Alberta’s submission package puts the cost between C$35.2 billion and C$43.7 billion, including contingency. The province says it has already spent C$18.3 million on planning.

Who builds it and who pays. The ownership group brings together the federally owned Trans Mountain Corporation, the Alberta Petroleum Marketing Commission, and Calgary-based Pembina Pipeline Corporation (TSX: PPL). Canada and Alberta would be the majority owners, splitting the bulk of the project between Trans Mountain and the Alberta commission. Pembina would hold a 10% economic interest through construction, with an option to increase its stake by another 10% once the pipeline enters service.

Pembina made clear it is not putting money at risk yet. The company said it will retain full discretion over any final investment decision and will not commit its own capital before that decision is made. Scott Burrows, President and Chief Executive Officer of Pembina, called the project a once-in-a-generation opportunity to build nation-scale energy infrastructure. The company has targeted September to finalize definitive agreements.

Why it matters for the economy. Carney has set a goal of doubling Canada’s non-U.S. exports over the next decade. More than 90% of Canadian energy exports currently go to the United States, forcing Canadian heavy crude to sell at a discount because it has limited access to other markets. A second Pacific export route, in addition to the Trans Mountain Expansion that entered service in 2024, would give producers greater bargaining power and could narrow that price discount, increasing revenue for both energy companies and governments.

The government estimates construction could support approximately 140,000 jobs at peak activity, including about 45,000 in Alberta and 70,000 in British Columbia. Once operational, the project is expected to support roughly 50,000 direct and indirect jobs annually.

Getting British Columbia on board. Earlier Thursday, Carney appeared in Vancouver with British Columbia Premier David Eby to announce a separate agreement the Prime Minister said could unlock more than C$200 billion in new investment, with British Columbia serving as the “linchpin.” Ottawa pledged to maintain the northern oil tanker ban, compensate British Columbia for environmental risks if the project proceeds, and assume financial responsibility for potential spill liabilities. Eby said the agreement does not obligate him to support the pipeline but confirmed the province would not challenge a federally approved project in court.

The pipeline proposal is paired with a second agreement. On the same day, Canada, Alberta, and the Oil Sands Alliance—Canadian Natural Resources Limited, Suncor Energy, Cenovus Energy, Imperial Oil, and ConocoPhillips—signed a memorandum of understanding supporting the Pathways carbon capture and storage project, which aims to reduce oil sands emissions by 16 million tonnes annually. Companies meeting those targets would see carbon compliance costs increase more gradually. Final agreements are expected later this fall.

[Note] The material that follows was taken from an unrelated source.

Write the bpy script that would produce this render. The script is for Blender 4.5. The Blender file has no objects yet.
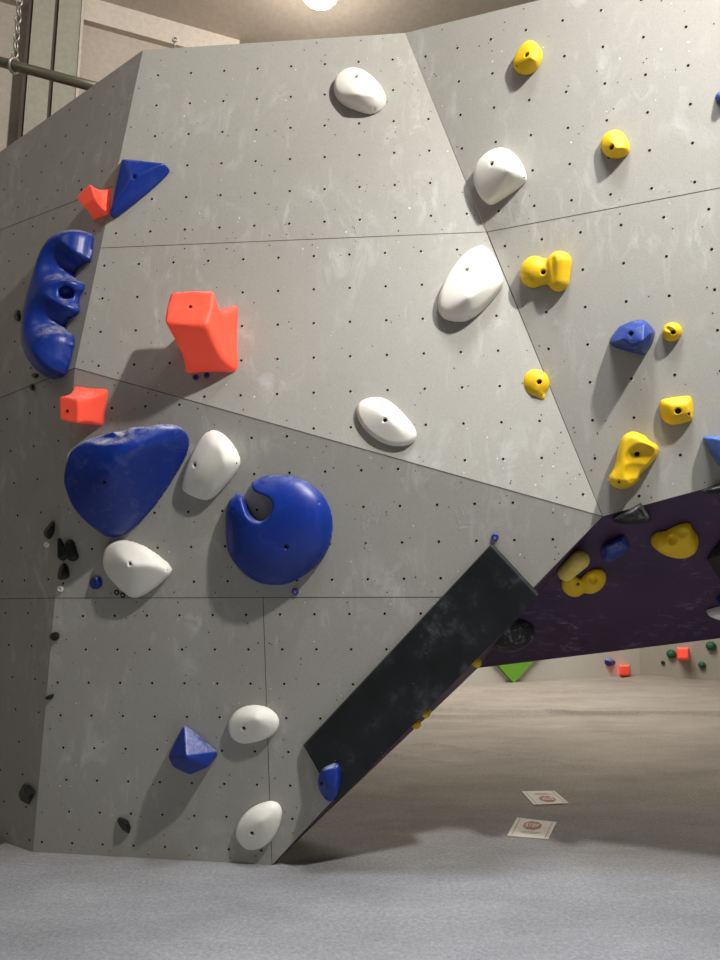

Not everyone is convinced the economics justify the investment. No private company has offered to finance and build the project independently, leaving the federal and Alberta governments responsible for most of the cost. Janetta McKenzie of the Pembina Institute—an environmental policy organization unrelated to Pembina Pipeline—said the lack of private investment raises legitimate questions, arguing that expanding existing infrastructure would likely cost less than building a new line. Federal Conservative Leader Pierre Poilievre criticized Carney for maintaining the northern tanker ban and argued the private sector should build the project without government ownership.

For now, the referral to the Major Projects Office formally starts the federal review process. Ottawa plans to decide by October 1, 2026, whether to designate the pipeline a national-interest project under the Building Canada Act, while Indigenous consultations begin immediately. Smith, who has said Alberta should double oil production to 8 million barrels per day over the next 10 to 15 years, called the proposal transformational infrastructure that would generate lasting wealth for Canada.